— begin Entries —

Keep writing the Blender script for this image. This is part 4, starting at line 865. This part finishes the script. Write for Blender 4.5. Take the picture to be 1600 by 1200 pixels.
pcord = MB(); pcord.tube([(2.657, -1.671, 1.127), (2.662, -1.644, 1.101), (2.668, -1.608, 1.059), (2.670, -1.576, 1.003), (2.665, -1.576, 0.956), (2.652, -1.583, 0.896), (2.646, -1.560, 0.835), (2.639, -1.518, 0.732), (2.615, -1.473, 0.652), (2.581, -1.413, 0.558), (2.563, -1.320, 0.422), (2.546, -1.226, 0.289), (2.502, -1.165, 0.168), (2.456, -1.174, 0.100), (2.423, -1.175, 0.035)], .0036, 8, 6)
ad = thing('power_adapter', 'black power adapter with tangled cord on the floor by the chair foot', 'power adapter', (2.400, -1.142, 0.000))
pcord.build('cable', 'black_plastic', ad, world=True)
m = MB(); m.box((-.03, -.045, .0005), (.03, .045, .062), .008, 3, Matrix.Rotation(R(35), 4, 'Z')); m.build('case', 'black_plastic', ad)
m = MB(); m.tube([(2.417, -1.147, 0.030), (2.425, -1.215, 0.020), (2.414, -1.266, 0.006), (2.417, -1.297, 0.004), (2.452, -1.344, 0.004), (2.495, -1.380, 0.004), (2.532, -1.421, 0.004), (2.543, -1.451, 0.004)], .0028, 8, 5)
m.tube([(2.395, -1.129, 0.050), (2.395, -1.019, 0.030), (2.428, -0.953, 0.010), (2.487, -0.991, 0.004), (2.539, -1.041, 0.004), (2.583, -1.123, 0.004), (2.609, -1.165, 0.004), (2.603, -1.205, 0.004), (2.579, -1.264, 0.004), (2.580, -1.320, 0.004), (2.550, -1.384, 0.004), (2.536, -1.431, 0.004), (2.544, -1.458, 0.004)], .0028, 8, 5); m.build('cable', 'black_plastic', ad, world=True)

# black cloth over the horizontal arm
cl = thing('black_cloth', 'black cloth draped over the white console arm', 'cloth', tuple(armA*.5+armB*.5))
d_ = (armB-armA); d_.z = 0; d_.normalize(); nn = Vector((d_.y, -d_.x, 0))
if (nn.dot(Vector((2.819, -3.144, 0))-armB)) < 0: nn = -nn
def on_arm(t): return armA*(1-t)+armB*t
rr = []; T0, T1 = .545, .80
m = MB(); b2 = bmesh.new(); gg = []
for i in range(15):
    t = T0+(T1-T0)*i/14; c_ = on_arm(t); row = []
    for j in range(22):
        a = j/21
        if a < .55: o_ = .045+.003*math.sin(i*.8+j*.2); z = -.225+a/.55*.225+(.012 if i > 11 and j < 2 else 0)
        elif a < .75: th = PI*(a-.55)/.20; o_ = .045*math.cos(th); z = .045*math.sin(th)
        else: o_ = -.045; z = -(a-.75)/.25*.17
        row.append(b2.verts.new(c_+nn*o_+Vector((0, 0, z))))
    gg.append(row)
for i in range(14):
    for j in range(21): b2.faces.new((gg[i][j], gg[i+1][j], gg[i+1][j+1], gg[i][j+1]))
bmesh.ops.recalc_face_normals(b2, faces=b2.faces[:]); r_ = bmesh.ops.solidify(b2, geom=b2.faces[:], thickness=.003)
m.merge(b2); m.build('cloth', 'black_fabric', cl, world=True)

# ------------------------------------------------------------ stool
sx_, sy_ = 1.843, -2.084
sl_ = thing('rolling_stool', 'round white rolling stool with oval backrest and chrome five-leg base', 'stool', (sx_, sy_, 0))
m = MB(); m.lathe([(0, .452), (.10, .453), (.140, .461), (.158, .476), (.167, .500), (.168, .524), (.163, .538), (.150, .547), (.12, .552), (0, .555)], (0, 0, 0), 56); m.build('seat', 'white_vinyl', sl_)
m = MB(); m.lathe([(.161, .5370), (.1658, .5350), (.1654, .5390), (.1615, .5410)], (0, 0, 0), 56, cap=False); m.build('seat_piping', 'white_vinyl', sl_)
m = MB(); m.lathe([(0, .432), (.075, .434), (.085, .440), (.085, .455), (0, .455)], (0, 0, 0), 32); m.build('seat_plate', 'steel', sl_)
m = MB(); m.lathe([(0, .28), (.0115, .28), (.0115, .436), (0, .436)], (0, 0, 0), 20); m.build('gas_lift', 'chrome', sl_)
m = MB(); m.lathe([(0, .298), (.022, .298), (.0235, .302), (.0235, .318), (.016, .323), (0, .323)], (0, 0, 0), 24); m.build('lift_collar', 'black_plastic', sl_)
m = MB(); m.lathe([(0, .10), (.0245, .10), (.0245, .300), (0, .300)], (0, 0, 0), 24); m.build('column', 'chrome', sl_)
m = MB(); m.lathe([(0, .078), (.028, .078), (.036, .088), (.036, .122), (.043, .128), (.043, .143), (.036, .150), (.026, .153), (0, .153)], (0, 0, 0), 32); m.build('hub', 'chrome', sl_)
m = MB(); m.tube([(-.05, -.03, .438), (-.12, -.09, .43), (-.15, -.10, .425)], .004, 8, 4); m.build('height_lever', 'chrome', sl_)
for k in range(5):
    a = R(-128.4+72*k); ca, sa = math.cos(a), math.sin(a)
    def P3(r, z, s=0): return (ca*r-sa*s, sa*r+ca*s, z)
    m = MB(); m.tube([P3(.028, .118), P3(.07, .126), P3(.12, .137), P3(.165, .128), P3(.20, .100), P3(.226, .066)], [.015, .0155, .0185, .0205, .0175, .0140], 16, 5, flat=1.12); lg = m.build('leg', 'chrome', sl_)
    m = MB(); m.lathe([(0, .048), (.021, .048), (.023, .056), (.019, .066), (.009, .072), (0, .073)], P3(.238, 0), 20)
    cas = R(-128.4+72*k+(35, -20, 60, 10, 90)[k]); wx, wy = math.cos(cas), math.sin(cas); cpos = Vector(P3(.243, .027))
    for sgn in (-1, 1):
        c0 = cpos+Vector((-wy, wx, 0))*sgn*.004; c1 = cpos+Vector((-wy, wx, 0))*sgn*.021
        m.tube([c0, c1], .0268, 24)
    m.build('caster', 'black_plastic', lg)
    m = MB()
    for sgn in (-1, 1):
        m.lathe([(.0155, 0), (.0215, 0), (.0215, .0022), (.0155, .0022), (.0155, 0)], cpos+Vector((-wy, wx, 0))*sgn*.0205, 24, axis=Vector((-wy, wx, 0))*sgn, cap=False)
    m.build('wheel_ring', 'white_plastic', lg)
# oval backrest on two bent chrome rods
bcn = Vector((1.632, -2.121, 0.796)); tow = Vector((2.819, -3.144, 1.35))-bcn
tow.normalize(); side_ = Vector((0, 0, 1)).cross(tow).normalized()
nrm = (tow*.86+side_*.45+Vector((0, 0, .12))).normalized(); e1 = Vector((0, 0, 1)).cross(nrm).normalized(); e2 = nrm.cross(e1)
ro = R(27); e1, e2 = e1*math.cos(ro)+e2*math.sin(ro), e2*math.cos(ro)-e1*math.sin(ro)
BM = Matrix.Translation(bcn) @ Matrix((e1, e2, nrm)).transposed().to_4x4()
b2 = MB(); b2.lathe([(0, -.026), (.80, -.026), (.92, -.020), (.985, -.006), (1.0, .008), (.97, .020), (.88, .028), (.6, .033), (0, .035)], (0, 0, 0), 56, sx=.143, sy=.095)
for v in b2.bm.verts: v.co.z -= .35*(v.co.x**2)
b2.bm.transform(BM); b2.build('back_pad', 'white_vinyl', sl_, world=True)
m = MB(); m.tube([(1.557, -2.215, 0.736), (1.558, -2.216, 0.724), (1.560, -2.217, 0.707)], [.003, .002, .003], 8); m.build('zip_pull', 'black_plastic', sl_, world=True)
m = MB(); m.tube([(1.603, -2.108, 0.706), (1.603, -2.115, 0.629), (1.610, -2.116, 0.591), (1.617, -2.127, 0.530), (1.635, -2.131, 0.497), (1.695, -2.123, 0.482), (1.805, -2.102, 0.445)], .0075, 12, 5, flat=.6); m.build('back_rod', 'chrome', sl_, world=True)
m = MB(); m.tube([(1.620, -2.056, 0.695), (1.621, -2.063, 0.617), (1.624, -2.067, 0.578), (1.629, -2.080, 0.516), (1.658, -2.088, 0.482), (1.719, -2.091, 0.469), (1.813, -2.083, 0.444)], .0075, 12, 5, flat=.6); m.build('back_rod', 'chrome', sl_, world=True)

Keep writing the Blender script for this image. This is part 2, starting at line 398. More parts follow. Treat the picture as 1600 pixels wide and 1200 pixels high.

— end Entries —

Required work:
Output, please, only the lines running from the start of the entries through the line that contains "m.build('cable', 'black_plastic', ad, world=True)", including both of those lines.

Full output:
Keep writing the Blender script for this image. This is part 4, starting at line 865. This part finishes the script. Write for Blender 4.5. Take the picture to be 1600 by 1200 pixels.
pcord = MB(); pcord.tube([(2.657, -1.671, 1.127), (2.662, -1.644, 1.101), (2.668, -1.608, 1.059), (2.670, -1.576, 1.003), (2.665, -1.576, 0.956), (2.652, -1.583, 0.896), (2.646, -1.560, 0.835), (2.639, -1.518, 0.732), (2.615, -1.473, 0.652), (2.581, -1.413, 0.558), (2.563, -1.320, 0.422), (2.546, -1.226, 0.289), (2.502, -1.165, 0.168), (2.456, -1.174, 0.100), (2.423, -1.175, 0.035)], .0036, 8, 6)
ad = thing('power_adapter', 'black power adapter with tangled cord on the floor by the chair foot', 'power adapter', (2.400, -1.142, 0.000))
pcord.build('cable', 'black_plastic', ad, world=True)
m = MB(); m.box((-.03, -.045, .0005), (.03, .045, .062), .008, 3, Matrix.Rotation(R(35), 4, 'Z')); m.build('case', 'black_plastic', ad)
m = MB(); m.tube([(2.417, -1.147, 0.030), (2.425, -1.215, 0.020), (2.414, -1.266, 0.006), (2.417, -1.297, 0.004), (2.452, -1.344, 0.004), (2.495, -1.380, 0.004), (2.532, -1.421, 0.004), (2.543, -1.451, 0.004)], .0028, 8, 5)
m.tube([(2.395, -1.129, 0.050), (2.395, -1.019, 0.030), (2.428, -0.953, 0.010), (2.487, -0.991, 0.004), (2.539, -1.041, 0.004), (2.583, -1.123, 0.004), (2.609, -1.165, 0.004), (2.603, -1.205, 0.004), (2.579, -1.264, 0.004), (2.580, -1.320, 0.004), (2.550, -1.384, 0.004), (2.536, -1.431, 0.004), (2.544, -1.458, 0.004)], .0028, 8, 5); m.build('cable', 'black_plastic', ad, world=True)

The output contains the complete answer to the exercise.